When I heard it, I looked back on my life. I was a bit past 17 and still was figuring it out. Did I maybe have it all figured out at 11 or 17, and life just beat the certainty out of me?

Three people I knew died within the last 18 months: My uncle, my neighbor and my co-worker. Did they know everything at 11 or even 17?

My uncle would have to be clairvoyant at 11 or even at 17 to see his future. He probably saw his future similarly to how my dad saw his. They were sons of farmers in Iowa, and they would also be farmers. At 11 or 17, did he see the problems mounting in Europe that would throw his life and the country into a World War? At 11, he probably dreamed his life as a shortstop for the Cubs. After the war, he worked for many years as an electrician with Alcoa aluminum and was active in state politics.

I didn't know my Uncle Dan very well. He died last year. We lived thousands of miles apart. Every time he met me, he had a tough time distinguishing me from my brothers. He would ask questions, and I would mostly answer "No that was my brother Mike" (or John, or Tim). I have quite a few brothers, and we look alike. By the time he figured out who I was, it was time to leave and the next time we'd start all over again.
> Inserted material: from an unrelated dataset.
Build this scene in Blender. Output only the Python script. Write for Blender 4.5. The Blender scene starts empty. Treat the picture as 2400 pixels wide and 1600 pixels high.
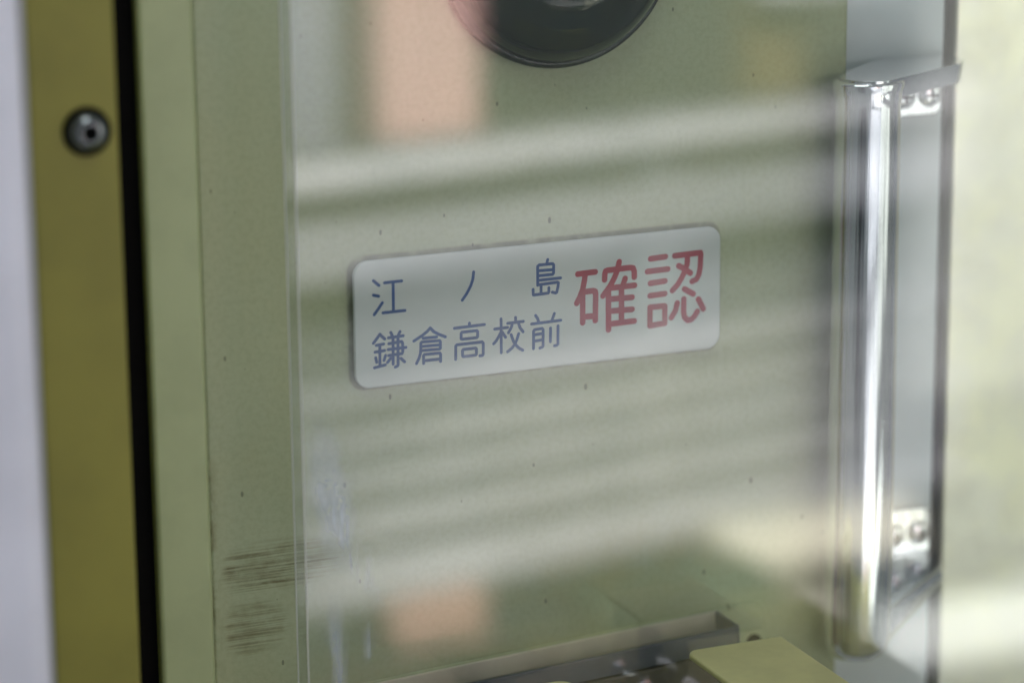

When my neighbor Dick Carpenter was 11, he wanted to play baseball for the then-New York Giants. He came close. He played, and later coached minor league ball. At 17, he knew who he wanted to marry. Sue Rushmore was his high school sweetheart, and 60-plus years later she mourns the loss of her husband, who died a few weeks ago. Like my Uncle Dan, the war got in the way of his vision. After the war, he wrote for newspapers and for public-relations departments, even starting his own PR firm that handled golf tournaments. I'm not sure that at 11 he could see that clearly.

Those baseball skills he was honing at 11 helped my daughter when she wanted to play softball at 11. He would often practice with her, throwing balls to her in the street.

My coworker Bob Smart was good with electronics. At 11 he probably dreamed of being a race-car driver. He was a lifelong NASCAR fan and car enthusiast. Like the other two, he also was in the military -- Desert Storm. Unlike the others, he died suddenly, leaving behind a son still in high school. I do not know what his dreams were at 17. His dreams as an adult were about his son. He really loved his job. He liked the electronics. He liked creating something from a pile of electronic gear.

He died in his company vehicle, driving.

When I was 11, I thought I would marry a girl from Joy School, the elementary school down the road from our school. The girls there seemed so exotic. I thought I would live in a cabin like the one we eventually built as a family camp.

I never thought I would live in and work in Connecticut. I never thought about Connecticut. At 11, I was probably unaware that Connecticut was even a state. Even at 17, I'm sure I could not find it on a map. Geography was not my best subject. At 17, I'm sure I had dreams. I can't remember them all. I had a lot of hair. I had thick hair. Nice hair. I sometimes wonder: If my 17-year-old self met me today, would he be disappointed? Would he slap me? Would I slap him?

I'm sure a few of my dreams from 11 are still alive in me. I fulfilled a few. I just no longer have the hair.